Yesterday’s announcement by the central bank takes the total QE level to £375 billion, but the monetary policy committee (MPC) decided to hold interest rates at 0.5 per cent.

PricewaterhouseCoopers economist Dr Esmond Birnie said: “The decision to restart QE is not unexpected, but it is unlikely to be effective by itself in supporting economic growth and indeed may even hold back a much needed fall in inflation.”

He said the MPC should concentrate on getting inflation back down to its target of two per cent.

Meanwhile, Saga director general Dr Ros Altmann accused QE of benefiting the banks and not the economy.

“With a double dip recession, falling bank lending, large numbers of unemployed and rising borrowing costs, we must questions whether QE has had the desired effect and in fact, through its impact on annuity rates and pension funds, whether QE may have actually damaged growth,” she said.

“We have been urging the Bank to hold off further QE until there had been a thorough assessment of its impact on our economy.
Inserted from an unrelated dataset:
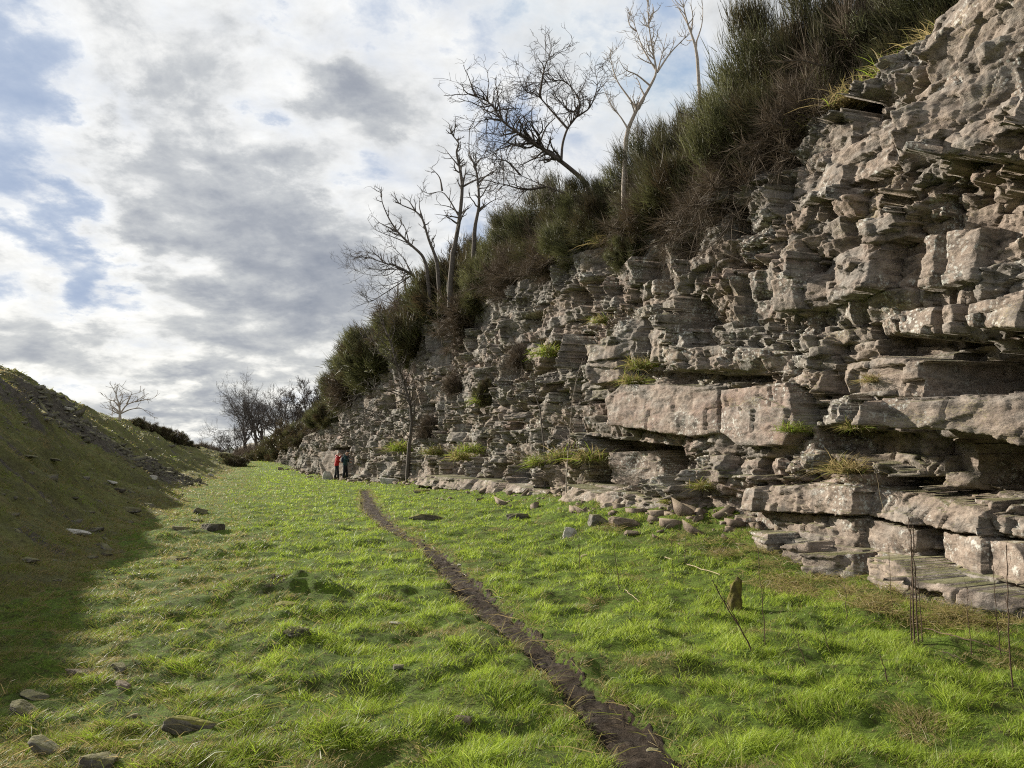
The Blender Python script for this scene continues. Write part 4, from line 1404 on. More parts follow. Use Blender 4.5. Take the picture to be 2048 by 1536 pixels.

We are deeply disappointed that it has ploughed on regardless.”

She added: “The Bank of England needs to stand back and examine whether this policy, which it has always admitted is just an ‘experiment’, is working.”

Retirement income specialists MGM Advantage also warned that annuity rates were likely to fall further following the decision to pump a further £50 billion into the economy via QE.

Andrew Tully, the group’s pensions technical director, said: “Annuity pricing is determined by a number of factors, including the yields available on UK gilts.

“This latest round of QE, hot on the heels of the £50 billion announced in February, will further impact gilt yields and will therefore drive down annuity prices. The current uncertainty in the Eurozone may also keep gilt yields low.”

But Ray Boulger of independent mortgage adviser John Charcol said it would have been a major surprise if the MPC had not voted to increase QE by at least £50 billion.

Referring to the base rate remaining at 0.5 per cent, he added: “Current indications are that the Bank rate will remain very low for an even longer extended period than expected only a month ago.

“It is partly as a result of this expectation that the cost of fixed rate mortgages has fallen.

“However, tracker rates have remained largely unchanged and as a result the premium one has to pay for interest rate security over a period as long as five years is now again low enough to make five year fixed rates an attractive option for many borrowers.”